Thiol-rich, porous carbon for the efficient capture of silver: Understanding the relationship between the surface groups and transformation pathways of silver

Abstract The selective capture of silver ions (Ag+) from wastewater is promising for simultaneous water purification and resource recovery but remains challenging. In this work, an adsorbent obtained by grafting sulfhydryl (SH) groups onto activated carbon (AC) from discarded cigarette butts and heated at 80 °C (AC-SH-80) was designed for Ag+ removal and exhibited a high capacity (719.2 mg/g) and remarkable selectivity.
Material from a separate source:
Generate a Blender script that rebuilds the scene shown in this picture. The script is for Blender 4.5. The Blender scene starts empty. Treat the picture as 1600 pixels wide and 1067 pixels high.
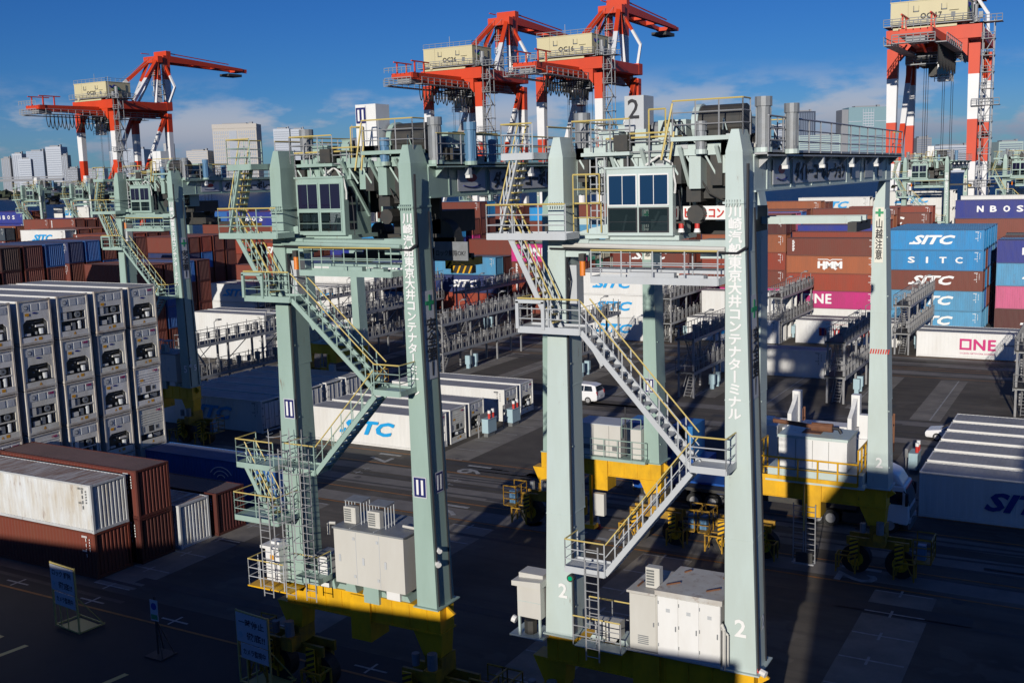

For the first time, we report that the adsorption performance of AC-SH is directly related to the structure–activity mode of surface S. Two previously unnoticed Ag+ uptake mechanisms were revealed by a quantitative analysis of the amount of adsorbed and reduced Ag+: (i) the sulfhydryl groups converted the majority of Ag+ to Ag; (ii) a minor amount of Ag+ chelated with C–O and C = O due to electrostatic effects. Benefitting from these Ag+ transformation pathways, AC-SH-80 exhibits remarkable selectivity and can realize the efficient removal of Ag+ from actual wastewater with complex backgrounds. This work uncovers the role of S in the Ag+ capture process to provide a new interpretation of the pathways involved in the adsorption of heavy metal ions to functional group-modified materials.